I do think that there is potentially a very funny movie to be made about Latvia and Latvians and all the things that happen in the country, particularly during Jāņi, but Midsummer Madness is not quite there. Not quite straight comedy, and not quite the hyperactive ethnic comedy of, let’s say, one of Emir Kusturica’s films, it doesn’t flush out any of its stories. There are a few chuckles along the way (particularly the random kangaroo appearances), but not enough to sustain interest in the film. Mildly amusing at times, the film, bogged down with too many storylines and limited development, does not leave much of a lasting impression.


Midsummer Madness

Alexander Hahn, director

Fischer Film, Steve Walsh Productions and Kaupo Filma,  2007

Notes: In English. Comedy, color, 90 minutes. Principal cast: Dominique Pinon, Maria de Medeiros, Tobias Moretti, Chulpan Khamatova, Orlando Wells, Birgit Minichmayr, Detlev Buck, Roland Düringer, Gundars Āboliņš, James-William Watts, Victor McGuire, Dainis Porgants, Yevgeni Sitokhin, Daniil Spivakovsky and Janis Blums; screenplay: Alexander Hahn, Alexander Mahler and Norman Hudis; director of photography: Jerzy Palacz; production designer: Ieva Romanova; costume designer: Thomas Oláh; editor: Justin Krish.

Egils Kaljo is an American-born Latvian from the New York area . Kaljo began listening to Latvian music as soon as he was able to put a record on a record player, and still has old Bellacord 78 rpm records lying around somewhere.
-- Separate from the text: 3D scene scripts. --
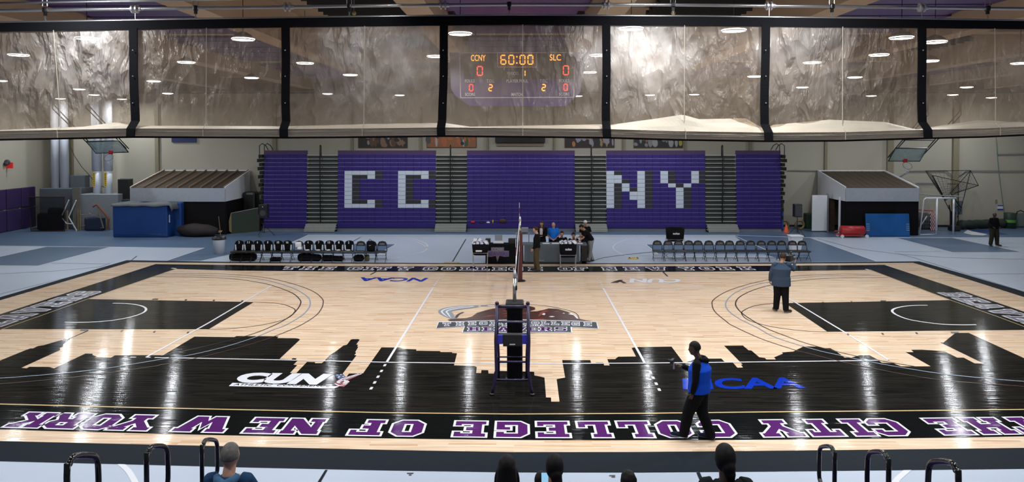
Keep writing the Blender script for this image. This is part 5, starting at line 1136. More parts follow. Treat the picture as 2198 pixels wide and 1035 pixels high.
# ------------------------------------------------------------ right side: red roller, blue mat, goals, shooting machine
p = gz(1829, 509.5); r = empty('line_roller', tuple(p), 0, 'red wheeled barrel roller lying in front of the right shed', 'roller')
MB().tube([(-.62,0,.36),(-.60,0,.36),(.60,0,.36),(.62,0,.36)],[.1,.27,.27,.1],16).build('barrel', M['red'], r, True, world=False)
MB().cyl((-.95,0,.34),(.9,0,.34),.03,n=8).box((-.2,-.28,.14),(1.3,.04,.05)).box((-.2,.28,.14),(1.3,.04,.05)).build('axle', M['red'], r, world=False)
for s in (-1,1):
    for q in (-1,1): MB().lathe([(0,-.03),(.09,-.03),(.09,.03),(0,.03)], n=12).build('wheel', M['white'], r, world=False); c_ = r.children[-1]; c_.rotation_euler = (PI/2,0,0); c_.location = (s*.66, q*.3, .09)
bm_ = pm('glossy_blue_mat', (.012,.11,.36,1), .28, var=.5, scale=1.2, coat=.5)
a, b_ = gz(1860, 508), gz(1951, 507.5); r = empty('gym_mat', ((a.x+b_.x)/2, a.y, 0), 0, 'shiny bright blue gym mat leaning upright on the right shed', 'mat')
hmat = 1.24
MB().rbox(((a.x+b_.x)/2, a.y+.12, hmat/2), (b_.x-a.x, .12, hmat), .03, rx=-.10).build('mat_pad', bm_, r)
for s, x in ((-1,a.x+.1),(1,b_.x-.1)):
    for k in range(4): MB().box((x, a.y+.035+.011*k, .35+.11*k), (.18,.012,.015)).build('handle', M['white'], r)
# soccer style white goal
def goal(us, ytop, yback, lab, mat, px_h, name='goal'):
    pass
A, B = gz(2010,505), gz(2046,504); hg = 2.05
gr = empty('goal_frame', ((A.x+B.x)/2, A.y, 0), 0, 'white tube goal frame beside the right shed', 'goal')
wt = pm('white_tube', (.62,.66,.70,1), .4)
for p_ in (A, B): MB().cyl((p_.x,p_.y,0),(p_.x,p_.y,hg),.05,n=12).build('post', wt, gr, True)
MB().cyl((A.x-.62,A.y,hg),(B.x,A.y,hg),.045,n=12).build('crossbar', wt, gr, True)
MB().tube([(A.x-.62,A.y,hg),(A.x-.72,A.y,hg-.08),(A.x-.80,A.y+.0,1.2),(A.x-.93,A.y,.03)],.035,8).tube([(A.x-.93,A.y,.03),(A.x,A.y,.05)],.03,8).tube([(A.x-.6,A.y+.9,.05),(A.x-.2,A.y+.6,1.0)],.03,8).build('side_frame', wt, gr, True)
MB().tube([(A.x-.9,A.y+1.2,hg+.22),(A.x,A.y+.9,hg+.12),(B.x+.9,A.y+.8,hg+.02)],.03,8).build('rear_bar', M['midgrey'], gr)
mb = MB()
for k in range(8): mb.cyl((A.x-.8+.12*k,A.y+.5,.1),(A.x-.8+.12*k,A.y+.35,hg-.1),.004,n=4)
for k in range(9): mb.cyl((A.x-.85,A.y+.45,.2+.2*k),(A.x,A.y+.45,.2+.2*k),.004,n=4)
mb.build('goal_net', M['midgrey'], gr)
q = gz(2018,501); r = empty('small_goal', (q.x, q.y+1.0, 0), 0, 'small red and white hockey goal standing behind the white goal frame', 'goal')
MB().tube([(q.x-1.2,q.y+1.3,0),(q.x-1.2,q.y+1.3,1.25),(q.x+.2,q.y+1.1,1.15),(q.x+.2,q.y+1.1,0)],.035,8).build('frame', M['red'], r)
mb = MB()
for k in range(6):
    for j in range(10): mb.box((q.x+.06+.055*k, q.y+1.05, .08+.11*j), (.05,.03,.10), (k+j)%2)
mb.build('check_post', [M['red'], M['white']], r)
mb = MB()
for k in range(8): mb.cyl((q.x-1.2+.17*k,q.y+1.5,0.02),(q.x-1.2+.17*k,q.y+1.4,1.1),.005,n=4)
for k in range(7): mb.cyl((q.x-1.2,q.y+1.45,.1+.16*k),(q.x+.2,q.y+1.45,.1+.16*k),.005,n=4)
mb.build('net', M['darkgrey'], r)
q = gz(2008,499); mb = MB().ball((0,0,.42), 1, n=20, m=12, sc=(.85,.45,.55)); mb.v = [Vector((v_.x, v_.y, max(0, v_.z+.12*noise.noise(v_*2)))) for v_ in mb.v]; o = mb.build('net_heap', pm('grey_net_heap', (.05,.05,.055,1), .8, bump=.6, scale=20), None, True); o.location = (q.x, q.y+1.6, 0); tag(o, 'heap of dark grey netting behind the small red goal', 'heap')
# basketball shooting machine with funnel net
my = 20.0; sm = lambda u, v, dy=0: gy(u, v, my)+Vector((0,dy,0))
r = empty('shooting_machine', tuple(Vector((sm(2052,497).x, my, 0))), 0, 'black basketball shooting machine with wide funnel net on the right', 'shooting machine')
mb = MB()
top = [sm(1989,375.5,-.6), sm(2003.5,368.5,.8), sm(2095,367,.5), sm(2079,396,-.9)]
mid = [sm(2028,430,-.1), sm(2032,430,.2), sm(2048,414,.3), sm(2044,414,-.3)]
for i in range(4): mb.tube([top[i], mid[i]], .022, 6); mb.tube([top[i], top[(i+1)%4]], .018, 6); mb.tube([mid[i], mid[(i+1)%4]], .015, 6)
mb.tube([sm(1991,377,-.5), sm(2037,449,0)], .022, 6); mb.tube([sm(2095,367,.5), sm(2063,448,0)], .022, 6)
mb.build('funnel_frame', M['blackmetal'], r)
mb = MB()
for i in range(4):
    a0, a1, b0, b1 = top[i], top[(i+1)%4], mid[i], mid[(i+1)%4]; N_ = 10
    for k in range(N_+1):
        t = k/N_; mb.cyl(a0.lerp(a1,t), b0.lerp(b1,t), .006, n=3); mb.cyl(a0.lerp(b0,t), a1.lerp(b1,t), .006, n=3)
mb.build('funnel_net', M['black'], r)
zz = lambda v: gy(2050, v, my).z
mb = MB(); xc = sm(2048,497).x
mb.tube([sm(2037,440), sm(2040,455), Vector((sm(2040,497).x,my,.02))], .04, 8); mb.tube([sm(2057,395), Vector((sm(2057,497).x,my,.02))], .022, 8); mb.tube([sm(2034,395),sm(2057,395)],.02,6); mb.tube([Vector((sm(2040,440).x,my,2.2)),sm(2063,446)],.03,6)
mb.tube([sm(2040,450,-.2), sm(2050,442,-.2), sm(2058,450,-.2), sm(2050,466,-.2)], .025, 6)
mb.build('mast', M['blackmetal'], r)
MB().rbox((xc,my,.16),(.5,.5,.28),.05).rbox((xc-.1,my-.0,.75),(.22,.26,.8),.04).build('machine_base', M['black'], r)
q = sm(2064,443,.3); MB().box((q.x, my+.35, gy(2064,446,my+.35).z), (.50,.04,.80)).build('control_board', M['grey'], r)
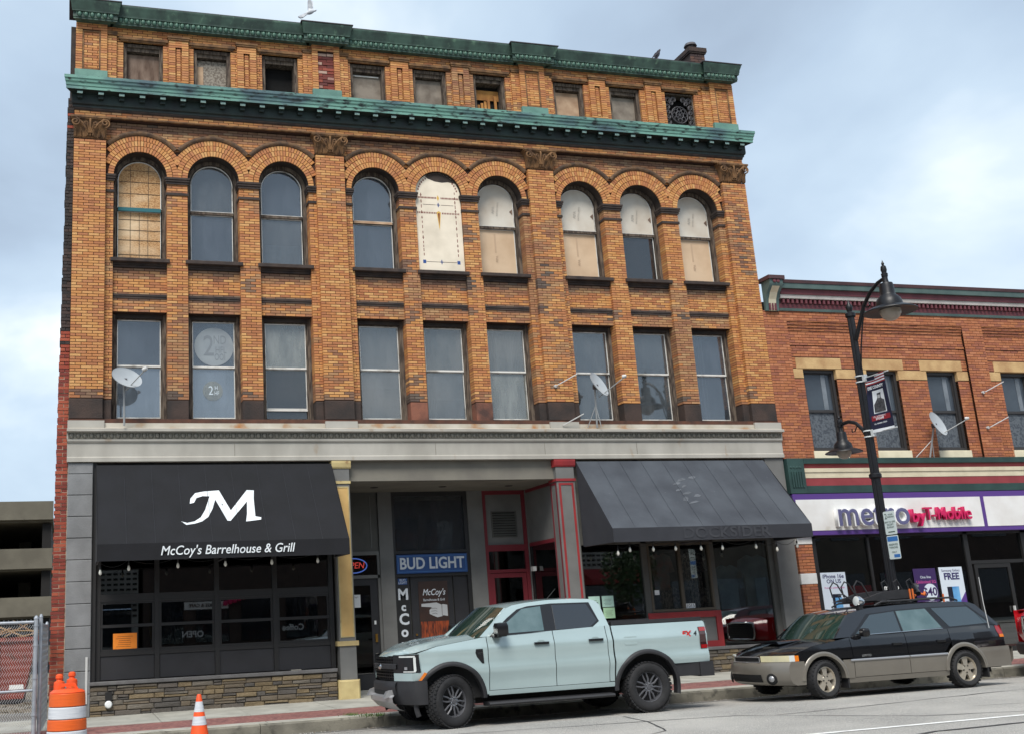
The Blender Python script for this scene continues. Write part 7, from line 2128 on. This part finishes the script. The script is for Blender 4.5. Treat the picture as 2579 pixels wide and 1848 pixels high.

4 thoughts on “Comedy about Midsummer fails to impress

  1. I have seen the film and it is a HOOT! It does help tremendously if you are Latvian or, like me, married to a Latvian and you have experienced Jani and other Latvian eccentricities. See it, but if you have a chance also see the classic Limousine the colour of the sky at Jani.

  2. Is it just me, or are Latvian DVDs hard to find? When I last looked in Riga a few years ago I only saw a meagre collection of video cassettes, and a few dubbed Disney cartoons…there is definitely a market out there for Latvian films/docos (even the older ones) on DVD (not dubbed, of course) ….

  3. Well, I totally agree that the movie does lack not only consistent story line but also wit and good style. Apparently it is not made by a filmmaker who wants to inform audience of the actual traditions and the real meaning of the Summer solstice. Latvian movies are hard to get but I get them mostly by downloading at Dc++ using latvian hubs or contacting latvian movie studios that could deliver the dvd to you.